As an example with kids: Bobby doesn't know how to tie his shoes right. Because of this, he trips over his laces while walking through the room and knocks over a glass of something, spilling it on the floor. Now, we can look at the REASON for this and find that Bobby didn't do it on purpose... but does that excuse Bobby from being the one that has to clean it up? No. We don't yell at him or treat him as though he did it on purpose, of course, but we still hold Bobby responsible for the clean-up--accidental or not, it IS his mess.
With ADD/ADHD, if a child TRULY has it (which in most cases is up for a LOT of debate) it's not something they do maliciously. But their actions still have consequences. So, the disorder isn't an excuse for them not to work on it, but rather a reason for them to be expected to work HARDER to overcome it.
Indeed there's not much help in this area. When someone is wheelchaired, they get lots of help (I'm not saying it's ever enough, but comparably it's a lot). They also know what they can and cannot do.
To continue this wheelchair analogy, when someone is in a wheelchair, that's not an excuse for them to just sit around until someone else pushes them where they need to go. While it isn't their FAULT (likely) they're in the chair, it's their RESPONSIBILITY to do something about moving. Just having a handicap doesn't mean they never have to work--it means they have to work HARDER, using their arms to compensate for their legs. If they don't, their problems will only get WORSE--and that WOULD be their fault.
But ADD/ADHD is not like being paralyzed. It's like having a broken leg--it CAN be healed someday. Maybe you won't be running any marathons on that leg, but it can eventually regain most of its usefulness even in the case of a very bad break. But only if you work HARDER than a person with two good legs--instead of using the cast as an excuse not to do anything.

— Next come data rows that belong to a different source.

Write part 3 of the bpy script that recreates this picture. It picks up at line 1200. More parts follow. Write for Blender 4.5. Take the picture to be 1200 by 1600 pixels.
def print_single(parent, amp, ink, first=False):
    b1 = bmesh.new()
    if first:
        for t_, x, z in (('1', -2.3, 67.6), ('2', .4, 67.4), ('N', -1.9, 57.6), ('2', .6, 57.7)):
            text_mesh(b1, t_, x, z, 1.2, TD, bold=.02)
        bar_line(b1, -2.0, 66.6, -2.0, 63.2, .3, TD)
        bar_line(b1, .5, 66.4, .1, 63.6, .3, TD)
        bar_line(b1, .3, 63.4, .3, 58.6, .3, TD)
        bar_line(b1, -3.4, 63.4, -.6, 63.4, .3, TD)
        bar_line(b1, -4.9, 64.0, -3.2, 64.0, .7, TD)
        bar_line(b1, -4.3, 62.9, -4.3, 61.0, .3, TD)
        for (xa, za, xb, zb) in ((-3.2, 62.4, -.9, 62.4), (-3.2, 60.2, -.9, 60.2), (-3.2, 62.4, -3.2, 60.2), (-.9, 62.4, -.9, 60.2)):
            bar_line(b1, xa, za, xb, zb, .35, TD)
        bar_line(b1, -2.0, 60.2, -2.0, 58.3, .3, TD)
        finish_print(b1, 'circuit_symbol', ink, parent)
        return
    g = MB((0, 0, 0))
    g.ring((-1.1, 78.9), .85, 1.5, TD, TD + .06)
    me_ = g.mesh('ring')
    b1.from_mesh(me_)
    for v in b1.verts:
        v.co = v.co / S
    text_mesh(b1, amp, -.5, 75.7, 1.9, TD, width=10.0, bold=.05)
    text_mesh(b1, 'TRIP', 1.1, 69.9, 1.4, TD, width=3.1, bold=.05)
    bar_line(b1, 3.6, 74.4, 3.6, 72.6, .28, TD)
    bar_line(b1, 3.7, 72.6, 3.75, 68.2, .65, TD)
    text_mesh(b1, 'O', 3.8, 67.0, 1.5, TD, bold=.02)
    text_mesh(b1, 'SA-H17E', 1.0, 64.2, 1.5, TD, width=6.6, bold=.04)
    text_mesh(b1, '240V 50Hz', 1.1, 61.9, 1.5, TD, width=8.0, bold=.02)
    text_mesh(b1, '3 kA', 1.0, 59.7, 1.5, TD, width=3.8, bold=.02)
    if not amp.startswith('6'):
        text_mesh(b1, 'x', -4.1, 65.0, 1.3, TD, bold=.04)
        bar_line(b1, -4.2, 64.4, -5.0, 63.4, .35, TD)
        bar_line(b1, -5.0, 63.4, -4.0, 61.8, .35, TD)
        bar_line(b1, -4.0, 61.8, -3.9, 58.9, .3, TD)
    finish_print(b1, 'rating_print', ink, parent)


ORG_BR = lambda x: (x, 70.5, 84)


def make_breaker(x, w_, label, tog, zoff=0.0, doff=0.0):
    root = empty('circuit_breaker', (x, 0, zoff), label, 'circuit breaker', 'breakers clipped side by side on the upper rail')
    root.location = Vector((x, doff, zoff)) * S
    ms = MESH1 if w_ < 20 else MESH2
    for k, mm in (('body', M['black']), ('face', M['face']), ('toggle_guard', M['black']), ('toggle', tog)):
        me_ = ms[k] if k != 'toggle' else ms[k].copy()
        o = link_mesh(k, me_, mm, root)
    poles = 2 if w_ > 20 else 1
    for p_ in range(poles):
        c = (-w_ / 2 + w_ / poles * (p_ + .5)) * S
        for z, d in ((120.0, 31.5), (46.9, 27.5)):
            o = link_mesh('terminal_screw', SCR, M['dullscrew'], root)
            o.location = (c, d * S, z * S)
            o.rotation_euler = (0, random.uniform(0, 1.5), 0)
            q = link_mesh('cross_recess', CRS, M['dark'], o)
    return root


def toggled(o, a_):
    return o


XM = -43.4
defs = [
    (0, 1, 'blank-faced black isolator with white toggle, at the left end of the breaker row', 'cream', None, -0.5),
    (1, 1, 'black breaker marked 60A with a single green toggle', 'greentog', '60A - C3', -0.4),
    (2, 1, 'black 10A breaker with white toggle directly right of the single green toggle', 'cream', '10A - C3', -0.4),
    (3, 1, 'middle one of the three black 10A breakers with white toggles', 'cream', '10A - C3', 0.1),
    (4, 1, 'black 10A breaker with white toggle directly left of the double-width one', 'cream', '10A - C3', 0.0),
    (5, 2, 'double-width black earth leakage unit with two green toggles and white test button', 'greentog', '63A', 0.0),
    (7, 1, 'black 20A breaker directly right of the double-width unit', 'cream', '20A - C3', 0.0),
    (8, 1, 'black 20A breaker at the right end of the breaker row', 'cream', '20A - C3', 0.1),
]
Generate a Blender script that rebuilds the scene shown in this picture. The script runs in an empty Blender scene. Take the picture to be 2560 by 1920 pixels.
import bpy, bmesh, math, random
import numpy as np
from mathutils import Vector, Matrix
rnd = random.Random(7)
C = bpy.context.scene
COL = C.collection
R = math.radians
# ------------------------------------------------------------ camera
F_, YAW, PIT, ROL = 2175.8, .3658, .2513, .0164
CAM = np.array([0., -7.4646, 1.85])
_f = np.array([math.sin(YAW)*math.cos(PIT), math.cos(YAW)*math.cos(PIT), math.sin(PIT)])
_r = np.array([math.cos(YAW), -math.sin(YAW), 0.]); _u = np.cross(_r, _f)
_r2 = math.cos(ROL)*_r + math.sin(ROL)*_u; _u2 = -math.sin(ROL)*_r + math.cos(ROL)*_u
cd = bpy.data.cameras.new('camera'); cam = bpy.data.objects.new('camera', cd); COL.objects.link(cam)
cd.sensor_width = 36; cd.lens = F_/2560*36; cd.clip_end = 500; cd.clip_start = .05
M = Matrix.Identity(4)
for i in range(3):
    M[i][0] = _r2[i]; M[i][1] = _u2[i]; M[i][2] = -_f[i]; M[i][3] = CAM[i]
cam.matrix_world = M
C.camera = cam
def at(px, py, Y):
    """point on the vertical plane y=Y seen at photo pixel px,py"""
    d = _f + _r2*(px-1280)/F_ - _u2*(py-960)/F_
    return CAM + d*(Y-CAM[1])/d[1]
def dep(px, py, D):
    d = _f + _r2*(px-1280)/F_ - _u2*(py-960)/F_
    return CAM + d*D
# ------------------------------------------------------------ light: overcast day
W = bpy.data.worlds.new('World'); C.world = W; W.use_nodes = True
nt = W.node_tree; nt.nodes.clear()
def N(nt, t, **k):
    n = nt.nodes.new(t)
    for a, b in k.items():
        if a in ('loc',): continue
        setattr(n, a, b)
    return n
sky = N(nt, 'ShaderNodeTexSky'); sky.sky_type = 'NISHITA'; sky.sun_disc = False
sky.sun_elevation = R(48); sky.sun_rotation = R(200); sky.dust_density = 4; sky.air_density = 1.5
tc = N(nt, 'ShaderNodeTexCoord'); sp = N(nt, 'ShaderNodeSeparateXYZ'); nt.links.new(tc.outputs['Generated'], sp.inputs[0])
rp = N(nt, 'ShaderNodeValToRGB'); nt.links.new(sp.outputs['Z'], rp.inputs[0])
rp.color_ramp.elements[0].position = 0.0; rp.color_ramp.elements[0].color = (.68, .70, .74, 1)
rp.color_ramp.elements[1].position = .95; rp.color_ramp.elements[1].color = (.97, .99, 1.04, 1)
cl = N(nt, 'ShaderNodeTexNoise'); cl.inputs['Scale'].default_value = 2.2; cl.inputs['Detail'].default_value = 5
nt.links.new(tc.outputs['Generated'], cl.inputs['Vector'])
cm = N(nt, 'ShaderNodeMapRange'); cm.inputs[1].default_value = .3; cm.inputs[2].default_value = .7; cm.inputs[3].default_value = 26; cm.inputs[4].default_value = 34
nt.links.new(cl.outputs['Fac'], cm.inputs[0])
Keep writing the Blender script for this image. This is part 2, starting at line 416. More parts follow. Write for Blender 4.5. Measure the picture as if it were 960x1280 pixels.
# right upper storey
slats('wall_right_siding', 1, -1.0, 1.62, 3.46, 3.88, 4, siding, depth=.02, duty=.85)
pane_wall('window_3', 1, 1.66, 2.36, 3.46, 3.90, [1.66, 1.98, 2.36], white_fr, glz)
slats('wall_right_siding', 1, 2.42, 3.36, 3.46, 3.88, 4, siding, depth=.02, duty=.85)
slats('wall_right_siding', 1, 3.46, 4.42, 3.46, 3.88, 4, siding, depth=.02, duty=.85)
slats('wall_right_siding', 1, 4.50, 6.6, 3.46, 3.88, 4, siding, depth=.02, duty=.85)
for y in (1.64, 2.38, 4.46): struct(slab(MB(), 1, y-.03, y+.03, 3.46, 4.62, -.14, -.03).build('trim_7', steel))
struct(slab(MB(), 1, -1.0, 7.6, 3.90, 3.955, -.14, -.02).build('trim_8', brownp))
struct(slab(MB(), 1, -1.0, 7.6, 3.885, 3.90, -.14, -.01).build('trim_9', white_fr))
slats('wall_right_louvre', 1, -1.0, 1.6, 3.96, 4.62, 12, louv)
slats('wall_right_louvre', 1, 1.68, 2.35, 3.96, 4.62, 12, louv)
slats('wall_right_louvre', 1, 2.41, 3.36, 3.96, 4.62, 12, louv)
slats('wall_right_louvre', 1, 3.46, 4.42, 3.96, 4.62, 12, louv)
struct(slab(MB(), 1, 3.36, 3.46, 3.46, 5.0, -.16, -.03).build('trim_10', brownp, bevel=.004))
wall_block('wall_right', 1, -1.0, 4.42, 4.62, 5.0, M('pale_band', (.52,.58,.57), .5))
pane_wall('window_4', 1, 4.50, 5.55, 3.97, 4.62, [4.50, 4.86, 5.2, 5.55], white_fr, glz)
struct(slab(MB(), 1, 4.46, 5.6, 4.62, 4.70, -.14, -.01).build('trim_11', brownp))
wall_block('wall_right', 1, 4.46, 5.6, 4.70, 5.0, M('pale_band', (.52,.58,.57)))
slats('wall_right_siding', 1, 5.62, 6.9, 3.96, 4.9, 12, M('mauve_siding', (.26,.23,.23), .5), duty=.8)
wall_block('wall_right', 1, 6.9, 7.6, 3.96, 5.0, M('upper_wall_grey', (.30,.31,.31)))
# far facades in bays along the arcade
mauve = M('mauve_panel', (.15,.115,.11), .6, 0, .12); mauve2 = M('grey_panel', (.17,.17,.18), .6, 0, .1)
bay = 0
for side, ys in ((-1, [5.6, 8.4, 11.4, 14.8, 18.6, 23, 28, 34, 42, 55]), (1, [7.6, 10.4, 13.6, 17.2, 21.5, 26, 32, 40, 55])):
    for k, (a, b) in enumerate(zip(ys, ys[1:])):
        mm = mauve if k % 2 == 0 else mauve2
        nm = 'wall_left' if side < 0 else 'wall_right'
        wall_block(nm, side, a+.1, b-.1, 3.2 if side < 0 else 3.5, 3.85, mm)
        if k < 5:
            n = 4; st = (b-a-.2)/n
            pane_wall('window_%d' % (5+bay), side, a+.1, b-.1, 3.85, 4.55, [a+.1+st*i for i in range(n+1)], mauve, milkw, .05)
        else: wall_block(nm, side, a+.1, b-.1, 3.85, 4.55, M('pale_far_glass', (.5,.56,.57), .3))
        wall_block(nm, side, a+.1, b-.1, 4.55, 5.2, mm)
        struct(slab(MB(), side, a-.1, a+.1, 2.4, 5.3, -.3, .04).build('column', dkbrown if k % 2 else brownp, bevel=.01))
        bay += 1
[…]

When someone is ADD, they often have no idea what to do about it. So I'm not really wondering that some kids take advantage of their situation - it's the only way they found to cope with it.
You're right in one regard--the child needs someone to show them what to do about it, besides take a bloody pill. But there are still two problems that will hold the kid back:
1) Us. If we let the disorder lower OUR EXPECTATIONS, the kid will also lower HIS EFFORT. The kid might need some extra time or extra help, but we still need to expect them to adhere to the same standards. We can't just give them a pass because of some letters in their files.
2) Themselves. In all the thousands of years we've been on this planet, kids have not changed. Parents have. Kids are just pure followers of human nature--part of which means they will take an opportunity to get out of work, if they can. I've got students with asthma who claim they can't participate in class on test day (in simple, non-strenuous exercises)... who go to softball practice an hour later. They've learned that they can use that excuse to get out of work they don't feel like doing, because people are too afraid to risk the chance they're telling the truth.
I understand where you're coming from on this--if you SHAME a kid about something they don't know how to control, you'll only AMPLIFY these behaviors. But it's important to recognize that those behaviors and excuses are there, anyway. We need a combination of both approaches. On one hand, we need to correctly identify obstacles like ADD/ADHD, so that we can appropriately assign blame where it belongs (if anywhere). On the other hand, we can't lower our expectations of the child, or allow the child to shirk responsibility for their results.
Having a REASON for something doesn't mean having an EXCUSE.
Just because something isn't your FAULT doesn't mean it's not your RESPONSIBILITY to fix it.